4. GUY FIERI'S CHEESECAKE CHALLENGE

Whiz-bang chef Guy Fieri has long drawn ire for his more wild culinary creations, but what sets his cuisine apart from that of other junk food aficionados is his steadfast dedication to the key elements of any extreme item: size and odd combinations. Fieri’s “Guy's Cheesecake Challenge” is currently on the menu of his Vegas Kitchen and Bar, but it’s easy enough to replicate at home: Just halve a cheesecake, throw it on a plate, and douse liberally with hot fudge, pretzels, and potato chips. (What, no bacon?)

5. DENNY'S FRIED CHEESE MELT

Denny's

In August 2010, Denny’s introduced the Fried Cheese Melt, a grilled cheese sandwich stuffed with fried mozzarella sticks. Yes, it was served with both French fries and a side of marinara sauce, because it’s important to eat vegetables with every meal.

6. DUNKIN' DONUTS'S GLAZED DONUT BREAKFAST SANDWICH

Dunkin' Donuts

If you’ve ever hit up your local Dunkin' Donuts for breakfast and found yourself stumped when it came time to decide if you wanted a donut or a breakfast sandwich to get your morning motor revving, Dunkin' Donuts came up with a brilliant culinary brainstorm in 2013: the fast food favorite unveiled a breakfast sandwich that used glazed donuts as “bread,” wrapped around bacon and peppered egg.

7. JACK IN THE BOX MUNCHIE MEAL

Jack in the Box
What Jack’s Munchie Meals lack in creativity, they more than make up for in pure, unadulterated size and content.
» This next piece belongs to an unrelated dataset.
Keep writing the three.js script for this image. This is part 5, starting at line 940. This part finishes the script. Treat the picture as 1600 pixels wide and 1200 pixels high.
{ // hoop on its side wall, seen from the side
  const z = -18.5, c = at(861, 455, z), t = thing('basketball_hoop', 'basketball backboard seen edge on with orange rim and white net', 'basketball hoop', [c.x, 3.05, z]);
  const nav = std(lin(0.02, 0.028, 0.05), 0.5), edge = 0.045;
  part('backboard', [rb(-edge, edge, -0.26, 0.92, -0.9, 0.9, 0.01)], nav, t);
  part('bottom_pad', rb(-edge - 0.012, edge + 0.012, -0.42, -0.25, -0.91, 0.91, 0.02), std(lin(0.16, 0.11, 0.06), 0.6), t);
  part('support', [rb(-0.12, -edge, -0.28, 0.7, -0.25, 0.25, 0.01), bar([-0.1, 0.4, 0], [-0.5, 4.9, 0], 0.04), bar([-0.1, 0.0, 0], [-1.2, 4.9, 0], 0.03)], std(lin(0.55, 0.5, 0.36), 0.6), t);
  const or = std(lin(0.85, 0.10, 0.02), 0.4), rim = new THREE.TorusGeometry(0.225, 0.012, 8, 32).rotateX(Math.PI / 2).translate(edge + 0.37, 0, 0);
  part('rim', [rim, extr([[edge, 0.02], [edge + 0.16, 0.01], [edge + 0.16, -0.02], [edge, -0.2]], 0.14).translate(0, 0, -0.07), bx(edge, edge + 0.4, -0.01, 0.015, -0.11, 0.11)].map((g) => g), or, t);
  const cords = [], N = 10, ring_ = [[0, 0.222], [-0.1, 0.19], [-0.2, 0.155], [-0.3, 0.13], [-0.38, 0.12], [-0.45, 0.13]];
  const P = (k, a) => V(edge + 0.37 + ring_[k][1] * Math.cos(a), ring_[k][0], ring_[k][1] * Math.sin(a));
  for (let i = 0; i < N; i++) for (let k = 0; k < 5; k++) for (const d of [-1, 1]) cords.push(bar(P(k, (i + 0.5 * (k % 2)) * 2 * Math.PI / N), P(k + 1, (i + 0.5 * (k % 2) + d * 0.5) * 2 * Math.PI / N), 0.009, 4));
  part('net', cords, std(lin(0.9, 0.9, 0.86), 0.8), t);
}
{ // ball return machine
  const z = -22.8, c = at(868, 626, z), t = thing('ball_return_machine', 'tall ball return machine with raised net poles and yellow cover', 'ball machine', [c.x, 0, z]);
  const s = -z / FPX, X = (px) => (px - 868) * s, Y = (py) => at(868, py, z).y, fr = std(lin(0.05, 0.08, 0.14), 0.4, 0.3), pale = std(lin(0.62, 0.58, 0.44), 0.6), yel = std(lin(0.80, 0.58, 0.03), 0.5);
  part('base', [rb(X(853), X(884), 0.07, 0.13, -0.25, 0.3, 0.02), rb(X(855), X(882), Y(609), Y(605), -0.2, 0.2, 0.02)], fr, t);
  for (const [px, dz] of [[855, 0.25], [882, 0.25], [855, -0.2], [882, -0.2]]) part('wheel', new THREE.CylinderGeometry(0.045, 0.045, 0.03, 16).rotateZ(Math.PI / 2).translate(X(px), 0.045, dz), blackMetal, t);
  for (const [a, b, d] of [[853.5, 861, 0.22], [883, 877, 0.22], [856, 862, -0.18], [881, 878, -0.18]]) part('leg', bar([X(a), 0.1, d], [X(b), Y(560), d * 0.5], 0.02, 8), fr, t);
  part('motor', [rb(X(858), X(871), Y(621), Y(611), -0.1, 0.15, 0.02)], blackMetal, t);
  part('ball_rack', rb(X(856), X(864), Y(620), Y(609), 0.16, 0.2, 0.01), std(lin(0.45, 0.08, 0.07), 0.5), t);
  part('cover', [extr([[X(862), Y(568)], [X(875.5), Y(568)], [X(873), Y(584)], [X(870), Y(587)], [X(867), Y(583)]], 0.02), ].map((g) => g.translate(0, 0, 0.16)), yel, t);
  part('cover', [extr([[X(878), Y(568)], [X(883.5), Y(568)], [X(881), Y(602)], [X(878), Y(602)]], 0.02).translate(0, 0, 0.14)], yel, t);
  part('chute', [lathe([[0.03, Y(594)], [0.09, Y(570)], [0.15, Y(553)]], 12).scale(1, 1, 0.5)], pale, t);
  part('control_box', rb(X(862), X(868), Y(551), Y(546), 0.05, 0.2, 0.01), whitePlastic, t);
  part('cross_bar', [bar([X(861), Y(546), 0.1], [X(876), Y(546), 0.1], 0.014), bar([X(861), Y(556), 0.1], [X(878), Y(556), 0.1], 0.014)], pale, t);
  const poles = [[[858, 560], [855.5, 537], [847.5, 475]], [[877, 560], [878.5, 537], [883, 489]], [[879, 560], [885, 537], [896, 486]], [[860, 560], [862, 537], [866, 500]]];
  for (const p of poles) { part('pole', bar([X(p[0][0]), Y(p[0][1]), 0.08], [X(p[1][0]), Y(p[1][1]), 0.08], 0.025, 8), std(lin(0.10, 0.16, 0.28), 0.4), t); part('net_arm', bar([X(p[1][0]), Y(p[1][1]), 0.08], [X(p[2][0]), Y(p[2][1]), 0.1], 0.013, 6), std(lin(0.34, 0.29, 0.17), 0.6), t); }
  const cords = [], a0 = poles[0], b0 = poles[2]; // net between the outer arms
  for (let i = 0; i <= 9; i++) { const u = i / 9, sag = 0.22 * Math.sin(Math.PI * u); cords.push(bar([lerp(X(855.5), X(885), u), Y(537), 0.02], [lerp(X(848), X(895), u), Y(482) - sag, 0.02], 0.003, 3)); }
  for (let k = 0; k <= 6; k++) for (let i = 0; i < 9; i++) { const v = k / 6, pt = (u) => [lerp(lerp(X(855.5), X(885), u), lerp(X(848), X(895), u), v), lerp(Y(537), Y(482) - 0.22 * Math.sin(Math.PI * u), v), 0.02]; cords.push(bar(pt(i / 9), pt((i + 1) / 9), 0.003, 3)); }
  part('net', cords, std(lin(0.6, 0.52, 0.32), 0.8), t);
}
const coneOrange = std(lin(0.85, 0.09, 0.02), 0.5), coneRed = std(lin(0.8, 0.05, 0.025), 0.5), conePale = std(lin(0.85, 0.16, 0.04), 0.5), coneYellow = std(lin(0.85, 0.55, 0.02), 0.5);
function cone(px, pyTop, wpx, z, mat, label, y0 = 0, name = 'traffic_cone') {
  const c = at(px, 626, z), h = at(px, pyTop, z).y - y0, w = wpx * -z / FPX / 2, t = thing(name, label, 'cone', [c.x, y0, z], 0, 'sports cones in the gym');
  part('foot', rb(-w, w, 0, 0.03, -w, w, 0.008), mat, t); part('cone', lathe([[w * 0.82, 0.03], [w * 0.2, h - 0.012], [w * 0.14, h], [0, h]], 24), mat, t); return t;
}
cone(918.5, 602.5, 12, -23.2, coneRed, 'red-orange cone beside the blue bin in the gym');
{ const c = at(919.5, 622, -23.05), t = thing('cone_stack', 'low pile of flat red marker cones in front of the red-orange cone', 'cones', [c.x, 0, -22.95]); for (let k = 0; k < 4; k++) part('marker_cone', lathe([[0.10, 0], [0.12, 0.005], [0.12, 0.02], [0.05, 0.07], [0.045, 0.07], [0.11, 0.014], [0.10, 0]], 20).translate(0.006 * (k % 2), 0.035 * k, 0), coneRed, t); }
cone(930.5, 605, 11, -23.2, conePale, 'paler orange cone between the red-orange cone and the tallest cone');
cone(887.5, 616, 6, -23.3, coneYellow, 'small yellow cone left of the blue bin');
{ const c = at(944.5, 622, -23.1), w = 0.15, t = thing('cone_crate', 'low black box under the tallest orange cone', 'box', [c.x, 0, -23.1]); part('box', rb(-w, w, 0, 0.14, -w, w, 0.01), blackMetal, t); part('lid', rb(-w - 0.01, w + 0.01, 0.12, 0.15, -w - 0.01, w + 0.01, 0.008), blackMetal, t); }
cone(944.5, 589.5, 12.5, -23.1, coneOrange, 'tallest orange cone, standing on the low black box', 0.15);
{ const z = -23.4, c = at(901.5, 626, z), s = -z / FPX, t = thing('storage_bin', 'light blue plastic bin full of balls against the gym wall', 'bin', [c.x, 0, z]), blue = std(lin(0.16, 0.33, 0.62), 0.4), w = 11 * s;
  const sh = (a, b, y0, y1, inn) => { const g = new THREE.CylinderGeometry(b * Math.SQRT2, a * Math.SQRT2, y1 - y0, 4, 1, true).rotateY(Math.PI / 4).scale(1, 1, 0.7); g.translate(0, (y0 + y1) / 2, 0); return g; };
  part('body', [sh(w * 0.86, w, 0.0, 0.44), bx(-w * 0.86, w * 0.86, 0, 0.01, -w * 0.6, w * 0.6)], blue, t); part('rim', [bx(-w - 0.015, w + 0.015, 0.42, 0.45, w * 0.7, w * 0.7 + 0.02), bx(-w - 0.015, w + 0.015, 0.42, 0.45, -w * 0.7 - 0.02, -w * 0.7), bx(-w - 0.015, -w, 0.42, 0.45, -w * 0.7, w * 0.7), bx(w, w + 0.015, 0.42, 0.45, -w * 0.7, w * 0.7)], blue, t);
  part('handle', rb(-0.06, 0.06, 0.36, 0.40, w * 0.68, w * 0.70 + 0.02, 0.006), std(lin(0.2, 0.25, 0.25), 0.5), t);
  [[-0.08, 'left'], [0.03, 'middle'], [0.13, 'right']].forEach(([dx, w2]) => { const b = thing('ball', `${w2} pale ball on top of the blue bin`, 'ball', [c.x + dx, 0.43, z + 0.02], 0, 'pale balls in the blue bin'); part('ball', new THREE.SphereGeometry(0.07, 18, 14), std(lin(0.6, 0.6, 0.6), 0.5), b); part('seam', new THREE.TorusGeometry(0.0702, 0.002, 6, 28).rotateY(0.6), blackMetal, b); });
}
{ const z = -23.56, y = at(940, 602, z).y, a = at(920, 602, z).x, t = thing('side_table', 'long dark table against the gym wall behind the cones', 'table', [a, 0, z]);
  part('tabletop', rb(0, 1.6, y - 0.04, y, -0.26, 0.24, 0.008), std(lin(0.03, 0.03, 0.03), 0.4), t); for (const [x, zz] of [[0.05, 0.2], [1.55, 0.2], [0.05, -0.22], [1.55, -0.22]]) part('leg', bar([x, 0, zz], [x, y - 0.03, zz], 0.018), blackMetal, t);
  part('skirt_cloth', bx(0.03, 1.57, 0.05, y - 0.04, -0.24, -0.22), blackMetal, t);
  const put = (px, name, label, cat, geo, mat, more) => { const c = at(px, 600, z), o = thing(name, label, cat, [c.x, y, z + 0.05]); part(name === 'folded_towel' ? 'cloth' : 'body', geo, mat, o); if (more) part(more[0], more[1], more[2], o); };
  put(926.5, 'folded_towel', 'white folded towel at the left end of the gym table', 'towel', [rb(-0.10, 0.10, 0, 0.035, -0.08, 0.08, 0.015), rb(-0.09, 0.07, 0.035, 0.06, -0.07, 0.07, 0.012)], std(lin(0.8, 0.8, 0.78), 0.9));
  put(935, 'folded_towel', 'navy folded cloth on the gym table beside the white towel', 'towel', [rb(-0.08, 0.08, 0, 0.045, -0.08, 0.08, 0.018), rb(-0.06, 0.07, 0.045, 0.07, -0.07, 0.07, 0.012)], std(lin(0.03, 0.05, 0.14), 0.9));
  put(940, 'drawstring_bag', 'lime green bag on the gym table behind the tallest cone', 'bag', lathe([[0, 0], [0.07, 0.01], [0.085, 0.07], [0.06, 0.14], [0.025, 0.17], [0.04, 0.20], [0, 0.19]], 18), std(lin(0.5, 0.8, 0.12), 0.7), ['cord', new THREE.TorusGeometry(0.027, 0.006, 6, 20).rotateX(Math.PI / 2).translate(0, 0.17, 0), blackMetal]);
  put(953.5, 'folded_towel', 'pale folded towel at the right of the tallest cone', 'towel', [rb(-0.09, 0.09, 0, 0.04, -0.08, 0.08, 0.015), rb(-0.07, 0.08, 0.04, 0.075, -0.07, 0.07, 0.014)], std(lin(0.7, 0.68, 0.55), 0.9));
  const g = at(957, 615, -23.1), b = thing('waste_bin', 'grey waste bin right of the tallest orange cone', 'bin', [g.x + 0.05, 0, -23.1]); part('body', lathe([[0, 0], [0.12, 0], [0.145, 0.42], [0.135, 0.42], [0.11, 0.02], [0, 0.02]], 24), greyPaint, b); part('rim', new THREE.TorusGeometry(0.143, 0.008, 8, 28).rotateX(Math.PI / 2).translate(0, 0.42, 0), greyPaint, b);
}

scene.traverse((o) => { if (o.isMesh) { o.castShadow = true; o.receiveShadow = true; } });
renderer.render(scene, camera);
Each Munchie Meal—there are four total—features a massive sandwich (from the Stacked Grilled Cheese Burger to the Spicy Nacho Chicken Sandwich, and all sorts of wild fried things in between) accompanied with two beef tacos, “Halfsies” (a combo of fries and curly fries), and a 20-ounce fountain drink. These intense snack boxes are still available at most Jack in the Box locations, but you’ll have to wait until after 9 p.m. to procure your very own.
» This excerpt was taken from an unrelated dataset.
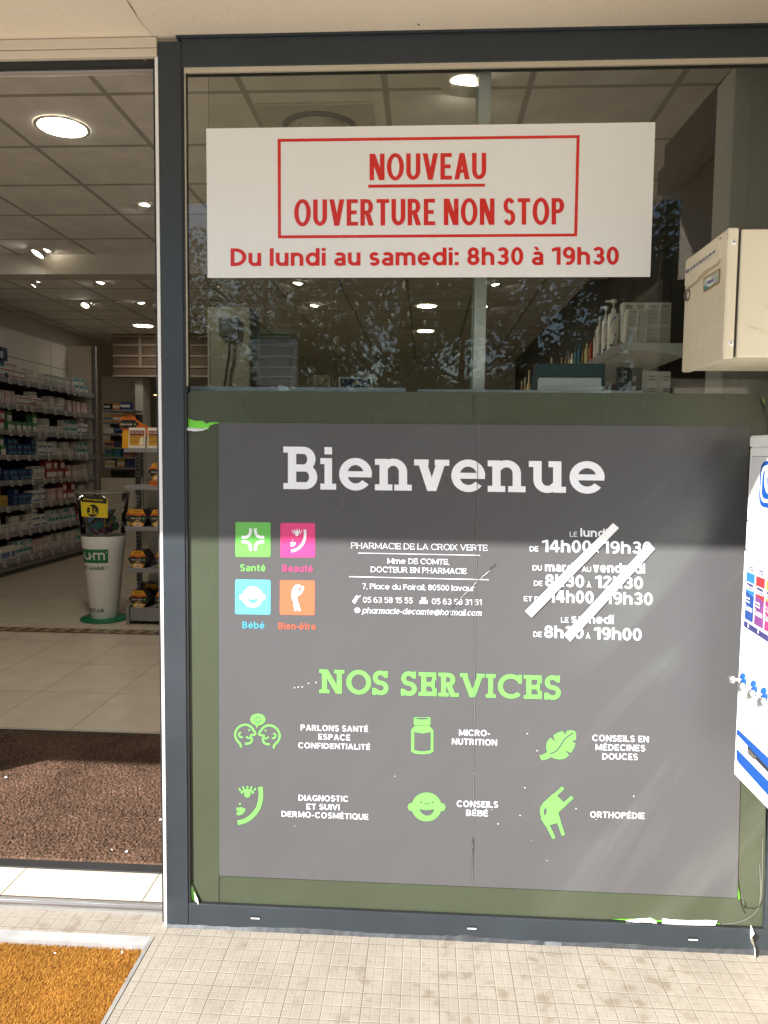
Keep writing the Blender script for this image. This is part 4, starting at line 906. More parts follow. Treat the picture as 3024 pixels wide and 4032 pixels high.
for px, py, r, az, sq, lab in ((566, 805, .045, .6, True, 'square trimmed ceiling spot nearest the door post'), (160, 983, .06, 2.3, False, 'tilted ring spot in front of the ceiling beam'), (390, 1112, .045, 1.2, False, 'small spot just behind the beam, left of the door post'), (143, 1109, .03, 2.0, False, 'smallest spot just behind the beam, far left in the doorway'), (340, 1190, .05, 3.0, False, 'spot in the rear ceiling above the end of the wall shelves'), (568, 1194, .055, -.9, False, 'tilted ring spot in the rear ceiling close to the door post'),
    (1170, 1115, .05, .6, False, 'spot seen through the window just under the lower edge of the notice, left'), (1235, 1203, .05, .6, False, 'spot seen through the window above the old books'), (1955, 1120, .045, -.8, False, 'spot seen through the window just right of the white pole, under the notice'), (1910, 1208, .045, -.8, False, 'spot seen through the window beside the white pole, lower one'), (1830, 330, .07, .2, False, 'bright spot at the top of the window beside the white pole')):
    p = atz(px, py, 3.198); spot(p.x, p.y, r, az, sq)['label'] = lab
# ceiling air vent
p = atz(1260, 495, 3.198); v = thing('ceiling_vent', 'square ceiling panel with a round dark-rimmed air vent above the notice', 'air vent', (p.x, p.y, 3.198))
GV = M('vent_grey', (.16, .155, .14), .5, .1); PV = M('vent_panel', (.58, .55, .47), .6, .04)
k = MB(); k.box(-.30, -.27, -.012, .30, .27, 0, PV, .003); k.build('plate', v)
k = MB()
for r0, r1 in ((.205, .175), (.15, .128), (.105, .085)): k.lathe([(r0, -.012), (r0*.98, -.034), (r1, -.026), (r1, -.012)], GV if r0 > .2 else PV, 36)
k.lathe([(.06, -.012), (.055, -.03), (.001, -.032)], PV, 24); k.build('diffuser_rings', v)

# --- long wall shelves on the left, full of boxes
XF = -4.70
SHM = M('shelf_metal', (.24, .23, .24), .45, .08, 6); SHC = M('shelf_back', (.72, .67, .58), .6, .05, 3); SHD = M('shelf_dark_back', (.10, .092, .08), .7, .1)
su = thing('wall_shelving', 'long run of pharmacy wall shelves with price tags along the left of the shop', 'shelving')
b = MB(); b.box(-5.12, 3.6, .0, -5.09, 8.32, 2.90, SHC); b.box(-5.085, 3.6, 2.26, -5.075, 8.3, 2.885, SHC); b.box(-5.088, 3.6, .1, -5.078, 8.3, 2.25, SHD)
for yy in (5.4, 6.62, 7.84): b.box(-5.0752, yy, 2.27, -5.0742, yy+.008, 2.885, SHD)
b.box(-5.0752, 3.6, 2.56, -5.0742, 8.3, 2.568, SHD)
b.build('back_panel', su)
b = MB(); b.box(-5.09, 8.3, 0, -4.72, 8.33, 2.90, SHC); b.build('end_panel', su)
b = MB(); b.box(-4.72, 8.285, 0, -4.66, 8.335, 2.90, SHM)
for i in range(70): b.box(-4.702, 8.281, .12+i*.039, -4.690, 8.2845, .137+i*.039, DARK)
b.build('upright', su)
b = MB(); b.box(-5.08, 3.6, 0.06, XF-.03, 8.28, .14, SHM); b.box(-5.0, 3.6, 0, XF-.07, 8.28, .06, SHD); b.build('plinth', su)
ZS = [2.235, 1.945, 1.655, 1.375, 1.085, .795, .495, .19]
TAGM = M('price_tag', (.66, .62, .54), .5, .1); random.seed(21)
shelf_objs = []; tag0 = None
for z in ZS:
    b = MB(); b.box(-5.08, 3.6, z-.02, XF, 8.28, z, SHM); b.box(XF, 3.6, z-.052, XF+.012, 8.28, z+.004, SHM); s_ = b.build('shelf', su); shelf_objs.append(s_)
    y = 5.62+random.uniform(0, .1)
    for i in range(11):
        if tag0 is None:
            k = MB(); k.add([(0, -.028, -.062), (0, .028, -.062), (-.012, .028, .0), (-.012, -.028, .0)], [[0, 1, 2, 3]], TAGM); k.add([(.002, -.016, -.052), (.002, .016, -.052), (-.007, .016, -.012), (-.007, -.016, -.012)], [[0, 1, 2, 3]], M('tag_print', (.22, .20, .17), .6, .2, 60)); tg = tag0 = k.build('price_tag', s_)
        else: tg = tag0.copy(); COL.objects.link(tg); tg.parent = s_
        tg.location = (XF+.027, y, z-.002); y += random.uniform(.14, .30)
# boxes: one mesh per look, copied
def pack_mesh(name, wd, ht, dp, base, bands, rows=0, rot=False):
    """carton with its printed front toward +x, width along y, standing on z = 0; bands: (z0, z1, colour) as fractions"""
    k = MB(); k.box(-dp, -wd/2, 0, 0, wd/2, ht, base, .0012, 1)
    for z0, z1, y0, y1, mt in bands: k.poly([(.0006, -wd/2+wd*y0, ht*z0), (.0006, -wd/2+wd*y1, ht*z0), (.0006, -wd/2+wd*y1, ht*z1), (.0006, -wd/2+wd*y0, ht*z1)], mt)
    for i in range(rows):
        zz = ht*(.12+.07*i); k.poly([(.0008, -wd*.36, zz), (.0008, wd*(.36-.1*(i % 2)), zz), (.0008, wd*(.36-.1*(i % 2)), zz+ht*.028), (.0008, -wd*.36, zz+ht*.028)], M('small_print', (.25, .24, .23), .6, 0))
    return k
C = lambda n, c: M(n, c, .42, .06, 12)
PW_, PR, PB, PG, PY, PO, PK, PT, PP, PN = C('carton_white', (.70, .68, .62)), C('carton_red', (.36, .06, .05)), C('carton_blue', (.08, .15, .34)), C('carton_green', (.08, .25, .10)), C('carton_yellow', (.52, .38, .08)), C('carton_orange', (.55, .22, .06)), C('carton_black', (.03, .03, .035)), C('carton_teal', (.05, .28, .28)), C('carton_pink', (.58, .42, .40)), C('carton_navy', (.03, .05, .16))
KINDS = {
 'white box with a red band': ((.125, .062, .10, PW_, [(.45, .68, 0, 1, PR)], 4), 'medicine box'),
 'white box with a blue band': ((.10, .075, .10, PW_, [(.3, .55, .1, 1, PB)], 3), 'medicine box'),
 'white and grey box': ((.115, .085, .10, PW_, [(.62, .86, .05, .95, C('carton_grey', (.40, .40, .38)))], 6), 'medicine box'),
 'narrow upright white carton': ((.036, .15, .09, PW_, [(.1, .5, .15, .85, C('carton_grey', (.40, .40, .38))), (.8, .95, .1, .9, PB)], 0), 'carton'),
 'green and white box': ((.085, .105, .09, PG, [(.0, .62, 0, 1, PW_)], 2), 'medicine box'),
 'red and white box': ((.09, .11, .09, PR, [(.10, .70, .04, .96, PW_)], 3), 'medicine box'),
 'dark navy box': ((.09, .062, .09, PN, [(.35, .62, .1, .9, PT)], 2), 'medicine box'),
 'orange and white box': ((.10, .125, .09, PO, [(.15, .85, .3, 1, PW_)], 5), 'medicine box'),
 'pale pink narrow carton': ((.04, .155, .09, PP, [(.15, .5, .2, .8, PW_)], 0), 'carton'),
 'yellow box': ((.13, .12, .09, PY, [(.3, .6, .1, .9, PO)], 3), 'medicine box'),
 'teal and white box': ((.075, .09, .09, PW_, [(.5, .95, 0, 1, PT)], 4), 'medicine box'),
 'blue and white bag': ((.09, .15, .05, PW_, [(.1, .55, .05, .95, PB)], 3), 'bag'),
}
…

8. PIZZA HUT CHEESY BITES REMIX PIZZA

Apparently, there’s nothing that Pizza Hut loves more than using its crust as a delivery system for other junk food items. The hut that pizza built may have crammed hot dogs and hamburgers on to their pie sides, but there was something special about the Cheesy Bites Remix pizza. It featured fried cheese pockets stuffed with three different varieties of extra junk, from spicy seasoning to cream cheese and sesame to mozzarella and parmesan.

9. DEEP FRIED BUTTER

County and state fairs have long been hotbeds (sizzling, oily hotbeds) of wild, deep-frying invention. Dunking things in batter and then tossing them into a vat of oil is a nifty way to turn almost anything into a delicious crisp pocket of junky decadence, perfect for utensil-free eating—but that doesn’t mean that everything needs to get the deep-fried treatment. While deep-fried Oreos may be a stroke of brilliance, deep fried butter is just plain madness. Here’s a quick test: If you wouldn’t eat something if it weren’t deep-fried, don’t eat it if it is deep-fried. When was the last time you ate an entire stick of butter? See? Point proven.

10. THE BACON BUN BURGER

Not content to have a bacon sandwich between two chicken filets? Is a grilled cheese bun replacement not for you? Then try making your very own hamburger buns out of bacon. Carbs are bad for you, right?

11. FRIED ICE CREAM SANDWICH

The Florida State Fair is the proud home of the first fried ice cream sandwich, a junky treat that bears a name that doesn’t even begin to explain what it holds between its buns. It’s not a fried ice cream sandwich so much as a bacon cheeseburger (technically a sandwich) topped with a ball of fried ice cream. It might be a good meal for multi-taskers—no need to worry about dessert—but it doesn’t sound like the kind of thing good for anything else.